As education leaders debate new rules for regulating teacher misconduct, opinions differ on whether viewing of pornography should be treated as a potential precursor to sexual activity involving students.

"It may not be. There is no black and white that every case is the same," said Kim Burningham, a veteran teacher from Bountiful, former state legislator and longtime Utah Board of Education member.

At least 57 Utah educators have been suspended from teaching or had their licensed revoked for downloading porn or accessing sexually oriented websites, according to a Tribune review of nearly 400 teacher misconduct cases dating back to 1993. Porn cases account for a larger share of teacher-licensing sanctions than they did before 2007, analysis shows. The upward trend has coincided with the spread of wireless Web access in Utah schools.

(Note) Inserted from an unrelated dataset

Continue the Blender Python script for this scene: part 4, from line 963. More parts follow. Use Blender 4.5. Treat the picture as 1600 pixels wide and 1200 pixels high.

Materials accessed range from "partially nude Hollywood actresses to really raunchy sexual pictures," according to an update sent to teachers last spring. Most cases are easily detected by school network administrators, investigators said.

Jordan School District had the most porn cases, with 8 between 2001 and 2012, and the next highest district, Alpine, had 5. Salt Lake district only saw one.

Even private viewing of inappropriate sites on school property is a violation of state law. And while a majority of the porn cases that led to state licensing actions did not affect students directly, effects can be subtle.

One teacher told licensing authorities that viewing adult materials led him to lose interest in preparing lesson plans and grading papers. "His patience was shorter with his students,'' investigators wrote. "He explained that his trigger for viewing inappropriate materials was boredom.''

Roy resident Shane Micah Turner, 32, was among 72 people charged in 2011 for allegedly trading thousands of images depicting children being sexually abused. He held a Utah teaching license but state investigators turned up no evidence he ever worked in a public school.

A federal judge since has sentenced Turner to more than 17 years in prison. Turner's teaching certificate, obtained from Weber State University, was yanked shortly after his arrest.